The extractive sector (mining) has a long history and more established benefit sharing regime based on two important principles which also work for the renewable energy sector and particularly hydropower. According to the first principle of derivation, the revenue is shared by derivation when a percentage of the revenues is allocated upfront to the producing territory (area of origin) which may be local community institutions, local and regional governments. This is the case in, for example, Bolivia, Brazil, Colombia, Indonesia, Papua New Guinea, Mexico, Chile and Ghana that have adopted the derivation principle in sharing the benefit among stakeholders involved in the extractive sector. The second principle known as principle of need suggests that resources should be distributed based on need so that those with greater need will receive a greater share — this is the case for Botswana, for example. It is noteworthy that Norway has decided not to spend revenues received from the oil sector and they are kept in a sovereign fund. Either geared towards derivation or need, it is important to note that mineral-rich countries have considered the use of Foundations, Trusts and Funds (FTFs) as vehicles for sharing the benefits of mining operations with the surrounding communities (Wall, 2014).

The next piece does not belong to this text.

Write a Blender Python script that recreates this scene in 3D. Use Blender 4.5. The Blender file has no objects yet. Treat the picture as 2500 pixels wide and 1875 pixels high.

Correa (2010) outlines the underlying principles derived from these initiatives that are relevant for benefit sharing in hydropower/multipurpose development. In short, revised, these are: (i) equitable and fair sharing of benefits arising from resource use; (ii) appropriate sharing arrangements and access to resources by those who contribute directly and indirectly to the exploitation and use of the resource and; (iii) priority access and special consideration on benefit sharing to those in a disadvantaged position related to the utilisation of the resource. Fields (in Sweco, 2011) proposed ‘A framework to maximize and distribute benefits across stakeholders, consistent with the principles of sustainability’ as a practical working definition of benefit sharing. These concepts, illustrated in Table 11.1, build on the idea of the use of one natural resource for a single output which feasibly may allow for multiple interventions across a landscape with potential development effects. The scalar aspects are important in defining benefit sharing although regional and national benefit sharing measures cannot overshadow local affected people or community interventions.